=== LISTED ENTRIES ===

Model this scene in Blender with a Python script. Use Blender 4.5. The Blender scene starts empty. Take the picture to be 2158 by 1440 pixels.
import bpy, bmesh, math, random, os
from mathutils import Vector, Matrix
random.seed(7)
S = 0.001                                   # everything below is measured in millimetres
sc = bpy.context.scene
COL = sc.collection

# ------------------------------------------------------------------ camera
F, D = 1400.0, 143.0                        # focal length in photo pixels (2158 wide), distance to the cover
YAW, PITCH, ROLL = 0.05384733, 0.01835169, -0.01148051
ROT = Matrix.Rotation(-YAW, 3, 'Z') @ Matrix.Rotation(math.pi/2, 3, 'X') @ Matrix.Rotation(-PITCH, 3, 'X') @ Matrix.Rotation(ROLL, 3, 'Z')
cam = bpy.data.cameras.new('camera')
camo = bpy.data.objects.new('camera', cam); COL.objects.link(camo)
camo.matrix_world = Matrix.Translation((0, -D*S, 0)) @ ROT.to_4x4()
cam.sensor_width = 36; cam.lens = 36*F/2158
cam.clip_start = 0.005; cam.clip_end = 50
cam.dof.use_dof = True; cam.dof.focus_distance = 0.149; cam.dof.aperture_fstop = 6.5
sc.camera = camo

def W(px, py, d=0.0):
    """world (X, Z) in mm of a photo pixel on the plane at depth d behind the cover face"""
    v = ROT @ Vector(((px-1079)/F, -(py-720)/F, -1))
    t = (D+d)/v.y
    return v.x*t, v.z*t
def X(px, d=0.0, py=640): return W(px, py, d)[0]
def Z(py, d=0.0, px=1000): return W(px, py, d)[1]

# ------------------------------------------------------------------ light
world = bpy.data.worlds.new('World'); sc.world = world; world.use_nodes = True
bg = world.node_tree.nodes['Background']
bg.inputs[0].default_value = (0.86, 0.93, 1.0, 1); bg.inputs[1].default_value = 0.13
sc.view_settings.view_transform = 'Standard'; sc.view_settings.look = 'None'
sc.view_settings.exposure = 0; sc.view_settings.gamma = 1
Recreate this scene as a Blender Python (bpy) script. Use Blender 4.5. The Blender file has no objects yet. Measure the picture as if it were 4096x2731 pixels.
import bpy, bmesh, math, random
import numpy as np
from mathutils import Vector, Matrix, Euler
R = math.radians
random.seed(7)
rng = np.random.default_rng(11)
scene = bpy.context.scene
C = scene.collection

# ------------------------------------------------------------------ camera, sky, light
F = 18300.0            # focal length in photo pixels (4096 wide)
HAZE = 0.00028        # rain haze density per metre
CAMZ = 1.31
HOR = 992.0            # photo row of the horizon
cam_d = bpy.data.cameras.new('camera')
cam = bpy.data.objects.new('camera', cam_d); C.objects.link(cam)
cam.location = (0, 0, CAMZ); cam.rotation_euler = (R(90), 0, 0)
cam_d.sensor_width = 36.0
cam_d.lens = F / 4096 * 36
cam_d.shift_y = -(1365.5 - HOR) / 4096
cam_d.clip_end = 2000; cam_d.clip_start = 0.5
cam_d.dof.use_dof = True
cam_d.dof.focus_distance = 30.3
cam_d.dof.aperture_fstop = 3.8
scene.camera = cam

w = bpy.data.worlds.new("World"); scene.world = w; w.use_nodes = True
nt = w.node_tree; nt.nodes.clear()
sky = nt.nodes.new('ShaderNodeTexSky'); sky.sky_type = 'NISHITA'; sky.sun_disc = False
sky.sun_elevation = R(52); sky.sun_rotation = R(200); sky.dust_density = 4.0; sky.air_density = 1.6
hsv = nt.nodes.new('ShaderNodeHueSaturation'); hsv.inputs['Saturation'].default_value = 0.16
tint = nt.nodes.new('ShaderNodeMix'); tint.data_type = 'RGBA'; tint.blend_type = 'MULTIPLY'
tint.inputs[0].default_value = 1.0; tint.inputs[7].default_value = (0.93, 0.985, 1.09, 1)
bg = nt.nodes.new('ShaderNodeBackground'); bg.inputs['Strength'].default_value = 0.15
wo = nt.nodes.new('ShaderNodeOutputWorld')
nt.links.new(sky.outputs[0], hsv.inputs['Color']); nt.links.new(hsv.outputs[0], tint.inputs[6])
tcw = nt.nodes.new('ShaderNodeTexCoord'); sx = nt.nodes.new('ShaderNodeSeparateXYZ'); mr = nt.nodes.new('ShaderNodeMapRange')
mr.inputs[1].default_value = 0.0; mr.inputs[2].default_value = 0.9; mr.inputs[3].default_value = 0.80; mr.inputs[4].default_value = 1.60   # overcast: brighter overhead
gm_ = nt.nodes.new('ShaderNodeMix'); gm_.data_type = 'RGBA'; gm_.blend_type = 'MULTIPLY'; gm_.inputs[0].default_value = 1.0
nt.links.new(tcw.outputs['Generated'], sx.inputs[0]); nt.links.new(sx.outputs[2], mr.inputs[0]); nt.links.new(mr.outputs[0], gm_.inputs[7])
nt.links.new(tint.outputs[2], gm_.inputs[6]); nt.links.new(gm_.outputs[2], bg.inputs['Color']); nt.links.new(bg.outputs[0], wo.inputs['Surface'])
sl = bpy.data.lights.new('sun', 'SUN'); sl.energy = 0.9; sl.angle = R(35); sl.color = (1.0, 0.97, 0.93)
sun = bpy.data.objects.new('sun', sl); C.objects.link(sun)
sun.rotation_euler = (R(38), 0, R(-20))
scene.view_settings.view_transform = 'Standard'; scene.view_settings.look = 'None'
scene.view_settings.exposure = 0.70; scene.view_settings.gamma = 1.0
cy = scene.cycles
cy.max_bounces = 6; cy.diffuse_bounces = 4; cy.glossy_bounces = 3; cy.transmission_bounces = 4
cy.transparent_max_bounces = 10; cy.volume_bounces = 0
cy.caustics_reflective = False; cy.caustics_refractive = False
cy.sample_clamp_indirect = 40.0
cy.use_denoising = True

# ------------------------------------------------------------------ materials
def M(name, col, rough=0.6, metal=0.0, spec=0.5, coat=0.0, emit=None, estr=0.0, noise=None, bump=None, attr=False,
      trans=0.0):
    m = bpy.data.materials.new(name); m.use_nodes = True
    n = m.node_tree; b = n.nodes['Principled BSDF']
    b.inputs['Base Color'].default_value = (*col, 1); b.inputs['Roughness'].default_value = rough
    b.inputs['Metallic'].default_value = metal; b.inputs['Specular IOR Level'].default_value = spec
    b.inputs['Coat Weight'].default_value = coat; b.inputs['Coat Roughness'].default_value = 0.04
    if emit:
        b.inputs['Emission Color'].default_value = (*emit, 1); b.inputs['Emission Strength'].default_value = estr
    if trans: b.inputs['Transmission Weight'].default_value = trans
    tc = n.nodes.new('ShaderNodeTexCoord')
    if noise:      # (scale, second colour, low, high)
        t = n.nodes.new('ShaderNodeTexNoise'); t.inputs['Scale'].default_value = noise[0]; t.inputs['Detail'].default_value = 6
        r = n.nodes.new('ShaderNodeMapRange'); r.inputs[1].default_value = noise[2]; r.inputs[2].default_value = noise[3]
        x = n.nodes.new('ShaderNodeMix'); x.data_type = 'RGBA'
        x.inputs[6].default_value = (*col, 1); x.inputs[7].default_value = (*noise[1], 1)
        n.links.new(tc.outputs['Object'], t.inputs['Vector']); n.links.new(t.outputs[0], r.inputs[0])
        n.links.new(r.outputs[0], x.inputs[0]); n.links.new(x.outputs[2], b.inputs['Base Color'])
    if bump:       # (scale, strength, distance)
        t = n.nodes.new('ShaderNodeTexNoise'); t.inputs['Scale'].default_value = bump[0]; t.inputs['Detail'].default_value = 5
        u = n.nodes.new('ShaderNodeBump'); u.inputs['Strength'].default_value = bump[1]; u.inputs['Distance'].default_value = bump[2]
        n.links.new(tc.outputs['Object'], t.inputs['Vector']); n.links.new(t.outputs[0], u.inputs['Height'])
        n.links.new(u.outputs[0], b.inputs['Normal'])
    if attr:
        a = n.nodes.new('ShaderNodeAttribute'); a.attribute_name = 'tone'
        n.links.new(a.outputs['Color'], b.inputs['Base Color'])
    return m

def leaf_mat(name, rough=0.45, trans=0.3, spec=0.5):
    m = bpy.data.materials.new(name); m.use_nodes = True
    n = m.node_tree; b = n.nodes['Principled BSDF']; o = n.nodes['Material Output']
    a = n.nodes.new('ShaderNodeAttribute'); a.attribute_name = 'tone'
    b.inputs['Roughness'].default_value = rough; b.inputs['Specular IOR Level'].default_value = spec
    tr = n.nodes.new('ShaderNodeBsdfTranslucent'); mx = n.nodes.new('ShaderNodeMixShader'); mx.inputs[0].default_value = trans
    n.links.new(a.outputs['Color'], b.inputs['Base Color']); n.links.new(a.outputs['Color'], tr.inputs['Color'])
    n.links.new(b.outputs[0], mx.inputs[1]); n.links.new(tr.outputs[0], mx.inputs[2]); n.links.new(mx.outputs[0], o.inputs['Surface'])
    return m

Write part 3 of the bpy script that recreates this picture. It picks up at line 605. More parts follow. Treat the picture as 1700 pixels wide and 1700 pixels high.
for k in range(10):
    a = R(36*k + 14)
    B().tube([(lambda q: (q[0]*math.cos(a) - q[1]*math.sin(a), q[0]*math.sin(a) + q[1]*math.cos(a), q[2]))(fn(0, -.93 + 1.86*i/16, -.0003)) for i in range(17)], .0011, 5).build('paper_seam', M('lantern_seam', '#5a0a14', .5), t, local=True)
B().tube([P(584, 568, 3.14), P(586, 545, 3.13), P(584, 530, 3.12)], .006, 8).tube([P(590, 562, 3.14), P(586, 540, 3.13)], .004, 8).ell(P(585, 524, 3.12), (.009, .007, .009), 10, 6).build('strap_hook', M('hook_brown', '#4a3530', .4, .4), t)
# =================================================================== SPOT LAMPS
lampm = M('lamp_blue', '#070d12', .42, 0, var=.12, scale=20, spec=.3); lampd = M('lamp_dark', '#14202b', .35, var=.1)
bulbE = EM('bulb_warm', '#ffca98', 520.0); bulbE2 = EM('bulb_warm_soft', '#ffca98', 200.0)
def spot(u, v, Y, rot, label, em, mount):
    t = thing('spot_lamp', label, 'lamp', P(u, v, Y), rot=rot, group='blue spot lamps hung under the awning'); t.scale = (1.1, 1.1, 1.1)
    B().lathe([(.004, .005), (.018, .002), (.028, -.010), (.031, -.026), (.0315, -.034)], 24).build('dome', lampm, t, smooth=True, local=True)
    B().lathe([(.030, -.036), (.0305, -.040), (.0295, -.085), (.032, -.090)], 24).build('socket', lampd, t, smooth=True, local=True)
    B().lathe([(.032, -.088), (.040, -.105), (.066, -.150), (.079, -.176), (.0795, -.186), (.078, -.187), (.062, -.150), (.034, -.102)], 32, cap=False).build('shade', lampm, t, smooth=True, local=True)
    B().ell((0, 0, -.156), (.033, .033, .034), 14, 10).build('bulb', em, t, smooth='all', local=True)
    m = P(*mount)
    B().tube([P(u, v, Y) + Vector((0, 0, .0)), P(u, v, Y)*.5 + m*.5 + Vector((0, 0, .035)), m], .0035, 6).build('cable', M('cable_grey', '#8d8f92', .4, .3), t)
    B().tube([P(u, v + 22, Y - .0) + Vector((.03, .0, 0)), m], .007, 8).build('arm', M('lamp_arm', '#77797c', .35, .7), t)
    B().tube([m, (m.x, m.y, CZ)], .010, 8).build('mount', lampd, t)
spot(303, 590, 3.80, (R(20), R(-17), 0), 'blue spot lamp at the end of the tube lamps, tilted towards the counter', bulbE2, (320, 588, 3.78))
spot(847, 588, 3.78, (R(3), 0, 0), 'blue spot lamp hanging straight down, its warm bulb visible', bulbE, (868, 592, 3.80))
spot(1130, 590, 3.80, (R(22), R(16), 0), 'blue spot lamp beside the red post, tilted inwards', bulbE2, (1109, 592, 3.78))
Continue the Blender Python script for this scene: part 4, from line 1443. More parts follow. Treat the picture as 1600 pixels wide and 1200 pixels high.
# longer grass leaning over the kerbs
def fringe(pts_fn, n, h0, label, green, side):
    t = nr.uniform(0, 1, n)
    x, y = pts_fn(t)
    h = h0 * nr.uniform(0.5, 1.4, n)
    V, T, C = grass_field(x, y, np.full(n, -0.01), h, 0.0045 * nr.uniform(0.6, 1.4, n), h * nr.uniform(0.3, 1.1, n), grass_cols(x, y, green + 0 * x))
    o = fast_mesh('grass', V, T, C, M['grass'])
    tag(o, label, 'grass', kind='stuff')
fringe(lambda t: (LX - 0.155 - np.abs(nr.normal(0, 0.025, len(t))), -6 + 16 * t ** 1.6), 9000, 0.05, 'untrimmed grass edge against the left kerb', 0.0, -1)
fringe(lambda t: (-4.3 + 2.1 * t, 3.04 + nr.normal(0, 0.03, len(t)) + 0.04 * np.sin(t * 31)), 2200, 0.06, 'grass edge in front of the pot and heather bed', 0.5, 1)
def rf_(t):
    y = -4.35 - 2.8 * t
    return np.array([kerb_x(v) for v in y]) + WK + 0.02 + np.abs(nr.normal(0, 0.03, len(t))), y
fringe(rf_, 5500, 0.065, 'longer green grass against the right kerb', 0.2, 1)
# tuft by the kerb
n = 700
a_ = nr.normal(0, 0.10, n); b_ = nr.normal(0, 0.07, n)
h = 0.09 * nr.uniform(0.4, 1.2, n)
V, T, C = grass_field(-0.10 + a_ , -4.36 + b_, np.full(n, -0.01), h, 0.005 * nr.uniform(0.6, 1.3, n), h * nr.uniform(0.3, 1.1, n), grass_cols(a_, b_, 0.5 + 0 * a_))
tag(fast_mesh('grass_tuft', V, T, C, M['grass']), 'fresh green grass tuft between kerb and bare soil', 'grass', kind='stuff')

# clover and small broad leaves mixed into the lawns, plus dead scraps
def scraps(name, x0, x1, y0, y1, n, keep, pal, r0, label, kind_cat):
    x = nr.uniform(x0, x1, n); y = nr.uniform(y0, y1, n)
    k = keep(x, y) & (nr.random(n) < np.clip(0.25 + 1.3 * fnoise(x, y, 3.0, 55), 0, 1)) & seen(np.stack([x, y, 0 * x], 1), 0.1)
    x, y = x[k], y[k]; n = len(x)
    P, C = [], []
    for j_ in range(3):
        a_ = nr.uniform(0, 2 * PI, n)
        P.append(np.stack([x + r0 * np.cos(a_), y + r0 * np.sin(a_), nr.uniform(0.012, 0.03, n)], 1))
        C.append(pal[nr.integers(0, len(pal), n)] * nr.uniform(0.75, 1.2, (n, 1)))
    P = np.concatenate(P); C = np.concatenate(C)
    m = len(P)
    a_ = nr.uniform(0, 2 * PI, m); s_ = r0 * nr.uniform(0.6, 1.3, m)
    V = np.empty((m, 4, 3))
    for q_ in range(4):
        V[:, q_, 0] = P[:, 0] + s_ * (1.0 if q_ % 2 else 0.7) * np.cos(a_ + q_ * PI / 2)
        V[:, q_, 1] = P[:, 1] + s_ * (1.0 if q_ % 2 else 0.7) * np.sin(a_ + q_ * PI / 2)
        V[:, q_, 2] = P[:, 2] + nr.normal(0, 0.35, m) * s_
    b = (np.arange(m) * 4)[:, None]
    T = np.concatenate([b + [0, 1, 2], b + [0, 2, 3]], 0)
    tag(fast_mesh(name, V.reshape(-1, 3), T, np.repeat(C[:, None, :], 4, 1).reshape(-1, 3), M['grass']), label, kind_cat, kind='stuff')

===

■ WORK TO BE COMPLETED: Count the lines above that contain the word "parts", and give only that number.

■ FINISHED EXERCISE: 2